- [PROBLEM TO WORK ON] Of the material below, the lines to be retyped are those from the line containing "apple(PY(474, 352, 2.56), 66" through the line containing "tag(o, 'small red", inclusive; reproduce them exactly.

- [STORED DATA]
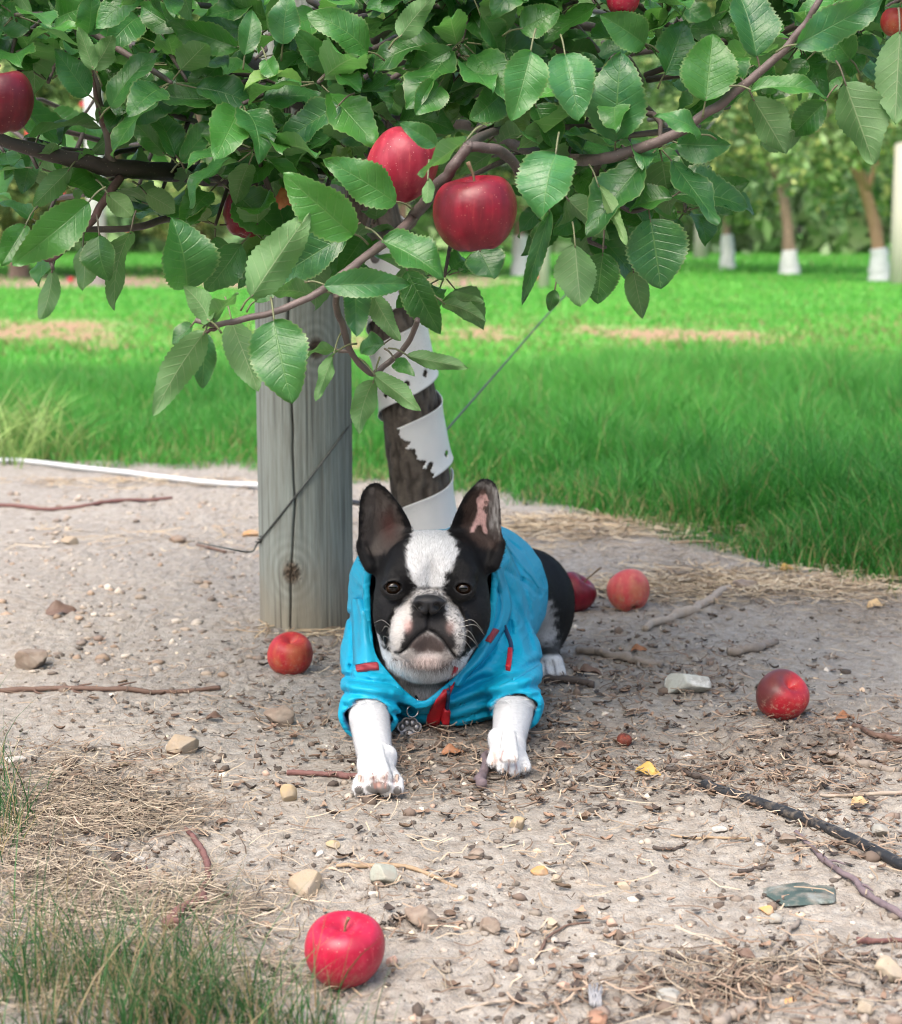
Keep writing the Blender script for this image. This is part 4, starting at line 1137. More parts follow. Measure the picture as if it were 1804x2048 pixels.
# ================================================================== APPLES
def apple_mat(name, c0, c1, spot=(.62, .45, .30), dirt=0.0, yellow=0.0, rough=.36, bruise=None):
    m = NT(name, rough); oc = m.coord()
    st_ = m.coord('Object', (60, 60, 9))
    n = m.noise(st_, 1.0, 4, .6)
    big = m.noise(oc, 22, 3)
    c = m.mix(m.mr(n, .38, .66), c0, c1)
    c = m.mix(m.mr(big, .42, .72, 0, .75), c, tuple(v * .5 for v in c0))
    fl = m.noise(m.coord('Object', (130, 130, 12)), 1.0, 5, .7)
    c = m.mix(m.mr(fl, .56, .75, 0, .6), c, (min(c1[0] * 1.25, .7), c1[1] * 2.4 + .02, c1[2] * 1.5))
    if yellow: c = m.mix(m.math('MULTIPLY', m.mr(m.noise(oc, 16, 4, .6), .5, .68), yellow), c, (.55, .30, .09))
    v = m.vor(oc, 230)
    c = m.mix(m.math('MULTIPLY', m.mr(v, .13, .05), .75), c, spot)
    if bruise:
        g = m.N('SeparateXYZ'); m.L(oc, g.inputs[0])
        b = m.math('ADD', m.math('MULTIPLY', g.outputs[0], bruise[0]), m.math('ADD', m.math('MULTIPLY', g.outputs[2], bruise[1]), m.math('MULTIPLY', m.math('SUBTRACT', m.noise(oc, 30, 4), .5), .9)))
        c = m.mix(m.math('MULTIPLY', m.mr(b, .25, .8), .88), c, (.085, .030, .028))
    if dirt:
        g = m.N('SeparateXYZ'); m.L(oc, g.inputs[0])
        dm = m.math('MULTIPLY', m.mr(m.noise(oc, 190, 3, .7), .52, .66), m.mr(g.outputs[2], .012, -.03))
        c = m.mix(m.math('MULTIPLY', dm, dirt), c, (.45, .35, .26))
        m.rough(m.math('ADD', m.math('MULTIPLY', dm, .5), rough))
    m.col(c)
    m.b.inputs['Specular IOR Level'].default_value = .42
    m.b.inputs['Subsurface Weight'].default_value = 0.0
    if not dirt: m.rough(m.mr(m.noise(oc, 45, 4, .6), .3, .7, rough - .06, rough + .14))
    m.bump(m.noise(oc, 120, 3), .10, .002); m.bump(m.noise(oc, 28, 3), .15, .006)
    return m.m
m = NT('apple_stem', .7); oc = m.coord(); m.col(m.mix(m.noise(oc, 200, 3), (.10, .06, .035), (.24, .17, .09))); M_STEM = m.m
m = NT('apple_calyx', .8); m.col((.14, .11, .06)); M_CAL = m.m
def apple_body(D, hr=.92, taper=.10, seed=0, lop=0.04, oblong=0):
    r = np.random.default_rng(seed)
    n, k = 72, 64
    ph = np.linspace(1e-3, np.pi - 1e-3, n); th = np.linspace(0, 2 * np.pi, k, endpoint=False)
    PH, TH = np.meshgrid(ph, th, indexing='ij')
    rad = 1 - .42 * np.exp(-(PH / .36) ** 2) - .24 * np.exp(-((np.pi - PH) / .33) ** 2) + .05 * np.exp(-((PH - .75) / .4) ** 2)
    lobes = .016 * np.cos(5 * TH + r.random() * 6) * sstep(1.3, 2.8, PH) + .012 * np.cos(3 * TH + r.random() * 6)
    rad = rad * (1 + lobes)
    X = rad * np.sin(PH); Z = rad * np.cos(PH) * hr
    X = X * (1 + taper * np.cos(PH) + oblong * .0)
    x = X * np.cos(TH); y = X * np.sin(TH)
    Z = Z + lop * x
    V = np.stack([x, y, Z], -1)
    V = V / (2 * np.abs(V[..., 0]).max()) * D
    V = V.reshape(-1, 3)
    i, j = np.meshgrid(np.arange(n - 1), np.arange(k), indexing='ij'); kk = (j + 1) % k
    Q = np.stack([i * k + j, (i + 1) * k + j, (i + 1) * k + kk, i * k + kk], -1).reshape(-1, 4)
    return V, Q
def apple(loc, D, axis, mat, label, group, seed=0, stem=.022, stem_bend=.25, hr=.92, taper=.10, calyx=True, rest=None, spin=0.0):
    """axis: the way the stem points; rest: height of the surface it lies on"""
    V, Q = apple_body(D, hr, taper, seed)
    ax = Vector(axis).normalized(); rot = Vector((0, 0, 1)).rotation_difference(ax).to_matrix() @ Matrix.Rotation(spin, 3, 'Z')
    M = np.array(rot)
    Vw = V @ M.T
    loc = np.array(loc, float)
    if rest is not None: loc[2] = rest - Vw[:, 2].min() - .0025
    o = obj('apple', mesh_np('apple', Vw, Q, mat)); o.location = loc
    tag(o, label, 'apple', group)
    top = V[V[:, 0] ** 2 + V[:, 1] ** 2 < (D * .05) ** 2]; zt = top[top[:, 2] > 0][:, 2].min() if len(top) else D * .3
    if stem:
        p = np.array([[0, 0, zt - .003], [stem * .06, 0, zt + stem * .45], [stem * stem_bend, 0, zt + stem]])
        P = catmull(p, 9)
        Vs, Fs = tube(P, np.array([.0016, .0014, .0013, .0012, .0012, .0013, .0015, .0019, .0022]) * (D / .08), 8)
        obj('stem', mesh_np('stem', Vs @ M.T, Fs, M_STEM), o)
    if calyx:
        mb = MB(); zb = V[(V[:, 2] < 0) & (V[:, 0] ** 2 + V[:, 1] ** 2 < (D * .04) ** 2)][:, 2].max() if True else 0
        for q in range(5):
            a = q * 1.257; c_, s_ = math.cos(a), math.sin(a)
            L = D * .075
            pv = np.array([[0, -.25 * L, 0], [0, .25 * L, 0], [L * .6, .2 * L, -.35 * L], [L * .6, -.2 * L, -.35 * L], [L, 0, -.8 * L]])
            Rm = np.array([[c_, -s_, 0], [s_, c_, 0], [0, 0, 1]])
            mb.add((pv @ Rm.T + [0, 0, zb - .0005]) @ M.T, [np.array([[0, 1, 2, 3]]), np.array([[3, 2, 4]])])
        obj('calyx', mb.mesh('calyx', M_CAL, False), o)
    return o
AP_R = apple_mat('apple_red', (.37, .008, .036), (.48, .018, .060), (.70, .42, .34), dirt=.4)
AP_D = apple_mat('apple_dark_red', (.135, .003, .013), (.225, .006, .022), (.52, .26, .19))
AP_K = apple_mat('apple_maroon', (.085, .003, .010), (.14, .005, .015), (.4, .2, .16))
AP_P = apple_mat('apple_rosy', (.25, .010, .030), (.38, .035, .060), (.60, .36, .32), rough=.42)
AP_O = apple_mat('apple_orange_red', (.42, .018, .028), (.50, .050, .040), (.66, .42, .2), dirt=.5, yellow=.28, rough=.48)
AP_S = apple_mat('apple_salmon', (.58, .07, .075), (.60, .13, .11), (.65, .5, .3), dirt=.9, yellow=.35, rough=.5)
AP_B = apple_mat('apple_bruised', (.36, .012, .025), (.46, .03, .035), (.66, .48, .34), dirt=.9, rough=.42, bruise=(-30, 26))
AP_Y = apple_mat('apple_red_yellow', (.40, .02, .02), (.46, .06, .03), (.66, .5, .2), yellow=.9)
GG, HG = 'fallen apples on the soil', 'apples hanging in the near tree'
def on_ground(px, py_bot, D, *a, **k):
    p = PG(px, py_bot); p[1] += D * .33
    return apple(p, D, *a, rest=float(gz(p[0], p[1])), **k)
on_ground(686, 1972, 163 * sc(1.62, 0), (.02, -.16, 1), AP_R, 'bright red apple with a short stem lying nearest the camera, beside the grass tufts', GG, 1, stem=.016, hr=.93)
on_ground(578, 1340, 91 * sc(2.85, 0), (.12, -.30, .9), AP_O, 'orange red apple lying against the foot of the grey post', GG, 2, stem=0, hr=.97, taper=.02)
on_ground(1567, 1452, 105 * sc(2.50, 0), (.42, -.52, .78), AP_B, 'bruised half dark apple lying alone on the right of the dog', GG, 3, stem=0, hr=.95)
on_ground(1150, 1228, 88 * sc(3.2, 0), (.62, -.10, .80), AP_D, 'dark red apple with a long stem, half hidden by the rump of the dog', GG, 4, stem=.045, stem_bend=.15, hr=.95)
on_ground(1260, 1230, 88 * sc(3.2, 0), (-.25, .6, .8), AP_S, 'pinkish salmon apple with dirty skin lying beside the dark red long stemmed one', GG, 5, stem=0, hr=1.0, taper=.12)
# hanging
hangY = 1.93
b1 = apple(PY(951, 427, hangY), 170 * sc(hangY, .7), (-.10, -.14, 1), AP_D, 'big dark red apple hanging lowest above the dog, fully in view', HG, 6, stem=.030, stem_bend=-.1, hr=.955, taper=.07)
apple(PY(803, 332, 2.06), 140 * sc(2.06, .75), (.45, -.22, .9), AP_P, 'rosy tall apple half covered by leaves, hanging just left of the big dark red one', HG, 7, stem=.02, hr=1.14, taper=.03)
apple(PY(2, 206, 2.02), 132 * sc(2.02, .8), (-.1, -.1, 1), AP_K, 'maroon apple hanging above the bough, cut by the left edge of the photo', HG, 8, stem=.02, hr=1.03)
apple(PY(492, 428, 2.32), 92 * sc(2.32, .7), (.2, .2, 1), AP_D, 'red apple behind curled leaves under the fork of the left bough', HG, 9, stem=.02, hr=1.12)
apple(PY(566, 392, 2.52), 78 * sc(2.52, .7), (.1, .2, 1), AP_Y, 'red apple flushed with yellow behind the left bough fork', HG, 10, stem=.02)
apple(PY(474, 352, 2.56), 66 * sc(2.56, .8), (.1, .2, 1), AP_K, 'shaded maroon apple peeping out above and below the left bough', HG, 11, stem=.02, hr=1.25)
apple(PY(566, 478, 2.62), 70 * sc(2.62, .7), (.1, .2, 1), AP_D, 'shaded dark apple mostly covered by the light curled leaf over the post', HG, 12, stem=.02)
apple(PY(1246, 2, 2.14), 66 * sc(2.14, .9), (.1, .1, 1), AP_R, 'bright red apple hanging at the top edge of the photo, right of centre', HG, 13, stem=.02)
apple(PY(1794, 45, 2.14), 66 * sc(2.14, .9), (.1, .1, 1), AP_O, 'orange tinted apple tucked among leaves in the upper right corner', HG, 14, stem=.02)
# apples of the far rows, and some fallen there: small red dots
AP_F = apple_mat('apple_far', (.50, .02, .03), (.56, .05, .05))
far_src = None
FA = [(122, 392, 22.5, 18), (166, 210, 23.2, 14), (62, 268, 22.6, 22), (305, 293, 23.5, 12), (388, 362, 23.6, 12), (965, 147, 22.8, 10), (917, 18, 22.9, 12), (1130, 412, 22.8, 14), (142, 566, 0, 12), (1072, 562, 0, 12), (20, 534, 0, 14), (318, 300, 23.6, 10), (258, 460, 22.4, 12)]
for px, py, Y, w in FA:
    if Y == 0:
        p = PG(px, py); p[2] = float(gz(p[0], p[1])) + .035; Y = p[1]
    else: p = PY(px, py, Y)
    if far_src is None:
        V, Q = apple_body(.085, .95, .08, 30)
        far_src = obj('apple', mesh_np('apple', V, Q, AP_F)); o = far_src
    else:
        o = far_src.copy(); COL.objects.link(o)
    o.location = p; s_ = w * sc(Y, .5) / .085; o.scale = (s_,) * 3
    tag(o, 'small red apple fallen on the far bare strip' if p[2] < .2 else 'small red apple in the blurred orchard row behind', 'apple', 'fallen apples of the far row' if p[2] < .2 else 'red dots of apples in the far row')

# ================================================================== DOG
def axis(segs):
    out = []
    for a, b, st_ in segs: out.append(np.arange(a, b, st_))
    return np.concatenate(out + [[segs[-1][1]]])
DX = axis([(-.19, .13, .0018), (.13, .24, .003)])
DY = axis([(2.10, 2.26, .0021), (2.26, 2.50, .0018), (2.50, 3.10, .0042)])
DZ = axis([(-.012, .14, .0019), (.14, .40, .0019)])
D = Field(DX, DY, DZ)
HY = 2.45
def r_(w, Y=HY): return w * sc(Y)
# trunk of the body
D.ell([-.005, 2.63, .125], [.098, .13, .108], .03)
D.cap([-.005, 2.62, .125], [.075, 2.86, .115], .098, .085, .04)
D.ell([.120, 2.94, .088], [.086, .100, .090], .025)
# hind leg, thigh and paw on the right
D.cap([.150, 2.95, .055], [.152, 2.86, .024], .040, .022, .03)
D.cap([.152, 2.88, .020], [.160, 2.80, .017], .020, .019, .012)
for q, (px, py) in enumerate([(1085, 1342), (1103, 1345), (1120, 1344)]):
    D.cap(PY(px - 6, py - 20, 2.83), PY(px, py, 2.775 + .006 * q), .009, .0095, .005)
# neck and throat
D.cap(PY(864, 1225, 2.50), PY(876, 1320, 2.62), .076, .09, .03)
D.ell(PY(852, 1293, 2.458), [r_(90), .055, r_(70)], .018)
D.ell(PY(862, 1365, 2.53), [r_(62), .05, r_(45)], .02)
# skull
D.ell(PY(863, 1160, 2.465), [r_(108), .082, r_(93)], .02)
D.ell(PY(862, 1115, 2.45), [r_(82), .06, r_(48)], .02)
D.ell(PY(790, 1226, 2.445), [r_(42), .055, r_(66)], .02)
D.ell(PY(938, 1226, 2.445), [r_(42), .055, r_(66)], .02)
D.ell(PY(807, 1148, 2.405), [r_(36), .024, r_(22)], .016)
D.ell(PY(918, 1148, 2.405), [r_(36), .024, r_(22)], .016)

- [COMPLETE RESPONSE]
apple(PY(474, 352, 2.56), 66 * sc(2.56, .8), (.1, .2, 1), AP_K, 'shaded maroon apple peeping out above and below the left bough', HG, 11, stem=.02, hr=1.25)
apple(PY(566, 478, 2.62), 70 * sc(2.62, .7), (.1, .2, 1), AP_D, 'shaded dark apple mostly covered by the light curled leaf over the post', HG, 12, stem=.02)
apple(PY(1246, 2, 2.14), 66 * sc(2.14, .9), (.1, .1, 1), AP_R, 'bright red apple hanging at the top edge of the photo, right of centre', HG, 13, stem=.02)
apple(PY(1794, 45, 2.14), 66 * sc(2.14, .9), (.1, .1, 1), AP_O, 'orange tinted apple tucked among leaves in the upper right corner', HG, 14, stem=.02)
# apples of the far rows, and some fallen there: small red dots
AP_F = apple_mat('apple_far', (.50, .02, .03), (.56, .05, .05))
far_src = None
FA = [(122, 392, 22.5, 18), (166, 210, 23.2, 14), (62, 268, 22.6, 22), (305, 293, 23.5, 12), (388, 362, 23.6, 12), (965, 147, 22.8, 10), (917, 18, 22.9, 12), (1130, 412, 22.8, 14), (142, 566, 0, 12), (1072, 562, 0, 12), (20, 534, 0, 14), (318, 300, 23.6, 10), (258, 460, 22.4, 12)]
for px, py, Y, w in FA:
    if Y == 0:
        p = PG(px, py); p[2] = float(gz(p[0], p[1])) + .035; Y = p[1]
    else: p = PY(px, py, Y)
    if far_src is None:
        V, Q = apple_body(.085, .95, .08, 30)
        far_src = obj('apple', mesh_np('apple', V, Q, AP_F)); o = far_src
    else:
        o = far_src.copy(); COL.objects.link(o)
    o.location = p; s_ = w * sc(Y, .5) / .085; o.scale = (s_,) * 3
    tag(o, 'small red apple fallen on the far bare strip' if p[2] < .2 else 'small red apple in the blurred orchard row behind', 'apple', 'fallen apples of the far row' if p[2] < .2 else 'red dots of apples in the far row')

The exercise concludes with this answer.